> _Required task_
Output the full listing word for word.

■ ■ ■ ■ ■ ■ ■

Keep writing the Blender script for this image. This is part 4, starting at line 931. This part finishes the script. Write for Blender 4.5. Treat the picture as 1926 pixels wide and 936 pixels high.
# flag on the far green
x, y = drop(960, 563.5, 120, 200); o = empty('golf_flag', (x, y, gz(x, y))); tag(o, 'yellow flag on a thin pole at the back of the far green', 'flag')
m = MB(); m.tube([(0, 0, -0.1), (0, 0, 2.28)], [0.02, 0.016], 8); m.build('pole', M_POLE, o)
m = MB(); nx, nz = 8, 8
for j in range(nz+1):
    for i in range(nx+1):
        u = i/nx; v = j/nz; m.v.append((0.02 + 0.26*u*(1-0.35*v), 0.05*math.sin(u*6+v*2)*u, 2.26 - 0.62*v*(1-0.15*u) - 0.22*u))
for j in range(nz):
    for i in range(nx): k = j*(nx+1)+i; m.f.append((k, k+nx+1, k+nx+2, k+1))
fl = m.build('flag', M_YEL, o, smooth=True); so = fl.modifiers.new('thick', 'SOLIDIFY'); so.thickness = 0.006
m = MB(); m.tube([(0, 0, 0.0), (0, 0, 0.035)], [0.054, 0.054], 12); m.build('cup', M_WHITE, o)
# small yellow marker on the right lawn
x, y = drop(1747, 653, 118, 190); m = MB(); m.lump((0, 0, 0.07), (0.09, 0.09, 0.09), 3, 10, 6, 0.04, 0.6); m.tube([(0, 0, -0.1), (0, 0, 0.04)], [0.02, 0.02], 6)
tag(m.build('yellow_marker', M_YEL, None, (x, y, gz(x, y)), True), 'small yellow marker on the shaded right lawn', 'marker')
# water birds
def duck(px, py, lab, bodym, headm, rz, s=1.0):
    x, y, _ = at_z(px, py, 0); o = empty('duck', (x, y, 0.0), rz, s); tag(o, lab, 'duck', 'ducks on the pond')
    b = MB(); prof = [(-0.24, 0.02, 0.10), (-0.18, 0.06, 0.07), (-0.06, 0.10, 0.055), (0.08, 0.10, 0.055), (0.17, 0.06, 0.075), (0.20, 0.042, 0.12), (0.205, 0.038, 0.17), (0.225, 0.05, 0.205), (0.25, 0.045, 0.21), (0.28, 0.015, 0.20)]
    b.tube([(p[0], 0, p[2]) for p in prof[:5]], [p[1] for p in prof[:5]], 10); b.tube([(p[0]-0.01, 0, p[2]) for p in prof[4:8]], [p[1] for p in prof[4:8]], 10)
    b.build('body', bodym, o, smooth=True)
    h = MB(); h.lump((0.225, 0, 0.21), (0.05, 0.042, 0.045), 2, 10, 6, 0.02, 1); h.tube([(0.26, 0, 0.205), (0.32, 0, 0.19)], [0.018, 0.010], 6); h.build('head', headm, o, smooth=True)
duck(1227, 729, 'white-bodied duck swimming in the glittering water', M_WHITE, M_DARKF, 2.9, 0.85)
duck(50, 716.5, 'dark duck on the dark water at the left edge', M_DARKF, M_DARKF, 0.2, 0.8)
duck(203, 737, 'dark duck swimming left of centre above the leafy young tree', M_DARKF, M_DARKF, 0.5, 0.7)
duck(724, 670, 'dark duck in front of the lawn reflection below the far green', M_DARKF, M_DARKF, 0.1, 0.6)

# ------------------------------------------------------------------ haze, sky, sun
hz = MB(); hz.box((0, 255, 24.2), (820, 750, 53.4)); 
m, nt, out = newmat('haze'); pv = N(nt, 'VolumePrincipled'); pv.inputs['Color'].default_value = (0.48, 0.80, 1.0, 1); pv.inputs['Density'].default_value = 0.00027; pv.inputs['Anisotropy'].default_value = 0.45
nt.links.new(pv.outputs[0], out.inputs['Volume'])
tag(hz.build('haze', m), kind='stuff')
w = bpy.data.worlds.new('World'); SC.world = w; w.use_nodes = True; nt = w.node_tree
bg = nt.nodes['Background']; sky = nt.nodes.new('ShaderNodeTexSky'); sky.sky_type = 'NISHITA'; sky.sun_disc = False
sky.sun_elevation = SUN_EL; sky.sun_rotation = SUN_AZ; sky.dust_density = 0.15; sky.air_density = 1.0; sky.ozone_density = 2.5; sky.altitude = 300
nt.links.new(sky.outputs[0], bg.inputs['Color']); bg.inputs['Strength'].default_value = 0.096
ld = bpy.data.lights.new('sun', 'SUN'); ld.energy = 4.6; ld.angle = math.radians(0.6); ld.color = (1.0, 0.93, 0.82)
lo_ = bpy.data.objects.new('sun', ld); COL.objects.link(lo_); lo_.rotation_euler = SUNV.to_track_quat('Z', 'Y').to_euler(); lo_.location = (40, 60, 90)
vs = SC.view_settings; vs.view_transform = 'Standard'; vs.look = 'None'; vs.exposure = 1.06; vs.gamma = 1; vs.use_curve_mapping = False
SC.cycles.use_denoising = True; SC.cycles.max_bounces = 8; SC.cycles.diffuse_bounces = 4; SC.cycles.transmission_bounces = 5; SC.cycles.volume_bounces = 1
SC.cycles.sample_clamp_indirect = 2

■ ■ ■ ■ ■ ■ ■

> _Task solution_
Keep writing the Blender script for this image. This is part 4, starting at line 931. This part finishes the script. Write for Blender 4.5. Treat the picture as 1926 pixels wide and 936 pixels high.
# flag on the far green
x, y = drop(960, 563.5, 120, 200); o = empty('golf_flag', (x, y, gz(x, y))); tag(o, 'yellow flag on a thin pole at the back of the far green', 'flag')
m = MB(); m.tube([(0, 0, -0.1), (0, 0, 2.28)], [0.02, 0.016], 8); m.build('pole', M_POLE, o)
m = MB(); nx, nz = 8, 8
for j in range(nz+1):
    for i in range(nx+1):
        u = i/nx; v = j/nz; m.v.append((0.02 + 0.26*u*(1-0.35*v), 0.05*math.sin(u*6+v*2)*u, 2.26 - 0.62*v*(1-0.15*u) - 0.22*u))
for j in range(nz):
    for i in range(nx): k = j*(nx+1)+i; m.f.append((k, k+nx+1, k+nx+2, k+1))
fl = m.build('flag', M_YEL, o, smooth=True); so = fl.modifiers.new('thick', 'SOLIDIFY'); so.thickness = 0.006
m = MB(); m.tube([(0, 0, 0.0), (0, 0, 0.035)], [0.054, 0.054], 12); m.build('cup', M_WHITE, o)
# small yellow marker on the right lawn
x, y = drop(1747, 653, 118, 190); m = MB(); m.lump((0, 0, 0.07), (0.09, 0.09, 0.09), 3, 10, 6, 0.04, 0.6); m.tube([(0, 0, -0.1), (0, 0, 0.04)], [0.02, 0.02], 6)
tag(m.build('yellow_marker', M_YEL, None, (x, y, gz(x, y)), True), 'small yellow marker on the shaded right lawn', 'marker')
# water birds
def duck(px, py, lab, bodym, headm, rz, s=1.0):
    x, y, _ = at_z(px, py, 0); o = empty('duck', (x, y, 0.0), rz, s); tag(o, lab, 'duck', 'ducks on the pond')
    b = MB(); prof = [(-0.24, 0.02, 0.10), (-0.18, 0.06, 0.07), (-0.06, 0.10, 0.055), (0.08, 0.10, 0.055), (0.17, 0.06, 0.075), (0.20, 0.042, 0.12), (0.205, 0.038, 0.17), (0.225, 0.05, 0.205), (0.25, 0.045, 0.21), (0.28, 0.015, 0.20)]
    b.tube([(p[0], 0, p[2]) for p in prof[:5]], [p[1] for p in prof[:5]], 10); b.tube([(p[0]-0.01, 0, p[2]) for p in prof[4:8]], [p[1] for p in prof[4:8]], 10)
    b.build('body', bodym, o, smooth=True)
    h = MB(); h.lump((0.225, 0, 0.21), (0.05, 0.042, 0.045), 2, 10, 6, 0.02, 1); h.tube([(0.26, 0, 0.205), (0.32, 0, 0.19)], [0.018, 0.010], 6); h.build('head', headm, o, smooth=True)
duck(1227, 729, 'white-bodied duck swimming in the glittering water', M_WHITE, M_DARKF, 2.9, 0.85)
duck(50, 716.5, 'dark duck on the dark water at the left edge', M_DARKF, M_DARKF, 0.2, 0.8)
duck(203, 737, 'dark duck swimming left of centre above the leafy young tree', M_DARKF, M_DARKF, 0.5, 0.7)
duck(724, 670, 'dark duck in front of the lawn reflection below the far green', M_DARKF, M_DARKF, 0.1, 0.6)

# ------------------------------------------------------------------ haze, sky, sun
hz = MB(); hz.box((0, 255, 24.2), (820, 750, 53.4)); 
m, nt, out = newmat('haze'); pv = N(nt, 'VolumePrincipled'); pv.inputs['Color'].default_value = (0.48, 0.80, 1.0, 1); pv.inputs['Density'].default_value = 0.00027; pv.inputs['Anisotropy'].default_value = 0.45
nt.links.new(pv.outputs[0], out.inputs['Volume'])
tag(hz.build('haze', m), kind='stuff')
w = bpy.data.worlds.new('World'); SC.world = w; w.use_nodes = True; nt = w.node_tree
bg = nt.nodes['Background']; sky = nt.nodes.new('ShaderNodeTexSky'); sky.sky_type = 'NISHITA'; sky.sun_disc = False
sky.sun_elevation = SUN_EL; sky.sun_rotation = SUN_AZ; sky.dust_density = 0.15; sky.air_density = 1.0; sky.ozone_density = 2.5; sky.altitude = 300
nt.links.new(sky.outputs[0], bg.inputs['Color']); bg.inputs['Strength'].default_value = 0.096
ld = bpy.data.lights.new('sun', 'SUN'); ld.energy = 4.6; ld.angle = math.radians(0.6); ld.color = (1.0, 0.93, 0.82)
lo_ = bpy.data.objects.new('sun', ld); COL.objects.link(lo_); lo_.rotation_euler = SUNV.to_track_quat('Z', 'Y').to_euler(); lo_.location = (40, 60, 90)
vs = SC.view_settings; vs.view_transform = 'Standard'; vs.look = 'None'; vs.exposure = 1.06; vs.gamma = 1; vs.use_curve_mapping = False
SC.cycles.use_denoising = True; SC.cycles.max_bounces = 8; SC.cycles.diffuse_bounces = 4; SC.cycles.transmission_bounces = 5; SC.cycles.volume_bounces = 1
SC.cycles.sample_clamp_indirect = 2